### Problem description
Select, from the material below, each line with "scene" in it.

==*==

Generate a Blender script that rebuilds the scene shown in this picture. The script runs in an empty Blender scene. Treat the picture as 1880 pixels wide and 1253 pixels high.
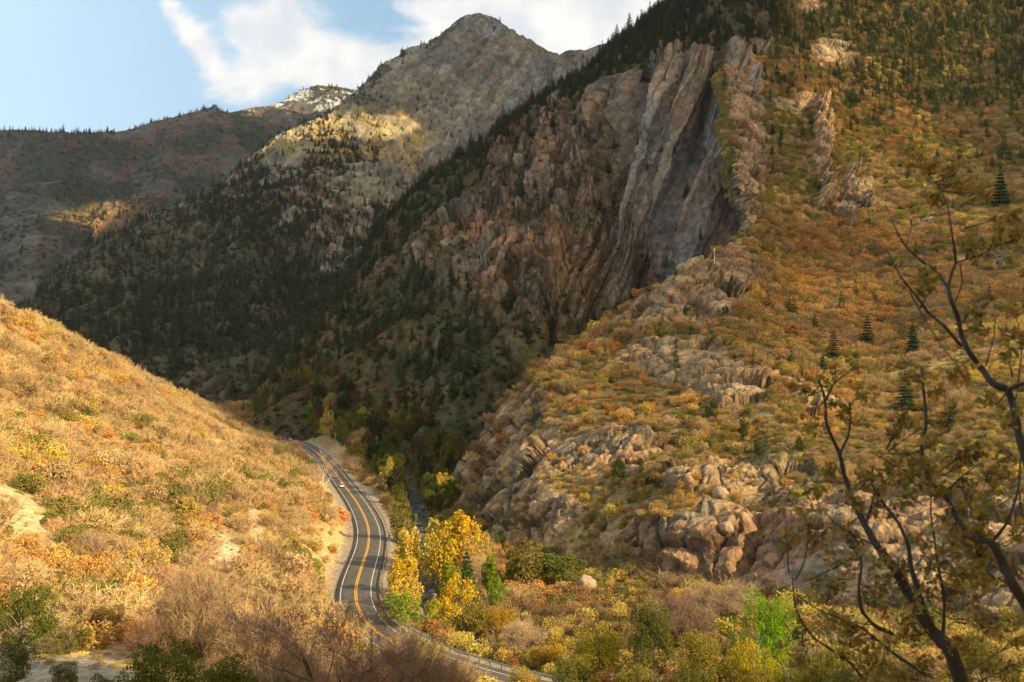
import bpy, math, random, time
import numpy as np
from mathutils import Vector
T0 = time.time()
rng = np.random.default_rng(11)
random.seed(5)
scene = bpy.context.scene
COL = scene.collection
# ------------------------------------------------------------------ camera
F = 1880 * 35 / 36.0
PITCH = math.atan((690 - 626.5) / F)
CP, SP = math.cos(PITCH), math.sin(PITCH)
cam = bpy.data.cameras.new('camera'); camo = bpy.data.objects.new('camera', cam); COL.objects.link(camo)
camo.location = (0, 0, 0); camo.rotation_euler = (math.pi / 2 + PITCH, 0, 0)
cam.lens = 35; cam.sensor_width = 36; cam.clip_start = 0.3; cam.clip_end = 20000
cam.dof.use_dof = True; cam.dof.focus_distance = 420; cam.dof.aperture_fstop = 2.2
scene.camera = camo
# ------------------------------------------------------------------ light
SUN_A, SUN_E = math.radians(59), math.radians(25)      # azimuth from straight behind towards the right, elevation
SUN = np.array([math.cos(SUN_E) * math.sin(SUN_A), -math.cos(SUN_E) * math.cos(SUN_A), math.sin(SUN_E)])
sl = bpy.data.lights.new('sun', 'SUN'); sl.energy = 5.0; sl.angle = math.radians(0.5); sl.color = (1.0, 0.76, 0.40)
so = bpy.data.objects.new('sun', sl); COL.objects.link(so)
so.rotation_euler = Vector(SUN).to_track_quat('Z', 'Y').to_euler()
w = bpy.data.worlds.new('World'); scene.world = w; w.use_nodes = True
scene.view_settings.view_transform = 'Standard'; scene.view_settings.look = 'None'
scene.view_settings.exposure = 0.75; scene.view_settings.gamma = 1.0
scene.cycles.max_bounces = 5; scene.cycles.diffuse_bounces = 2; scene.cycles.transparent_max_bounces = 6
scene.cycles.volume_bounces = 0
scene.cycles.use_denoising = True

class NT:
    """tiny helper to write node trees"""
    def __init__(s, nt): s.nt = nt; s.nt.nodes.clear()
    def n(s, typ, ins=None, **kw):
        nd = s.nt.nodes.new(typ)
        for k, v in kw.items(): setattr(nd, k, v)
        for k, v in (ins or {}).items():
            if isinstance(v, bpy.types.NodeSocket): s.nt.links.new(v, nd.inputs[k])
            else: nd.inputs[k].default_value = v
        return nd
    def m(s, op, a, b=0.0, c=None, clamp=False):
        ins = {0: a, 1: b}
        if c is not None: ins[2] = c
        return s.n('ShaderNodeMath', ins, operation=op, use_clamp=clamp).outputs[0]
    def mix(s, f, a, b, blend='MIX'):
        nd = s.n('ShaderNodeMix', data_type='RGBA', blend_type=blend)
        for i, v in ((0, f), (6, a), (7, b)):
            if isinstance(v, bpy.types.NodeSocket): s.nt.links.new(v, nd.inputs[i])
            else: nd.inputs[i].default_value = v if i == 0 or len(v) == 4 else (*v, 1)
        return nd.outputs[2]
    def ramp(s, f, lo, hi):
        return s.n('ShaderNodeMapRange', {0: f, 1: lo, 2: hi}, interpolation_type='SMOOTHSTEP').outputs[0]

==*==

### Task answer
Generate a Blender script that rebuilds the scene shown in this picture. The script runs in an empty Blender scene. Treat the picture as 1880 pixels wide and 1253 pixels high.
scene = bpy.context.scene
COL = scene.collection
scene.camera = camo
w = bpy.data.worlds.new('World'); scene.world = w; w.use_nodes = True
scene.view_settings.view_transform = 'Standard'; scene.view_settings.look = 'None'
scene.view_settings.exposure = 0.75; scene.view_settings.gamma = 1.0
scene.cycles.max_bounces = 5; scene.cycles.diffuse_bounces = 2; scene.cycles.transparent_max_bounces = 6
scene.cycles.volume_bounces = 0
scene.cycles.use_denoising = True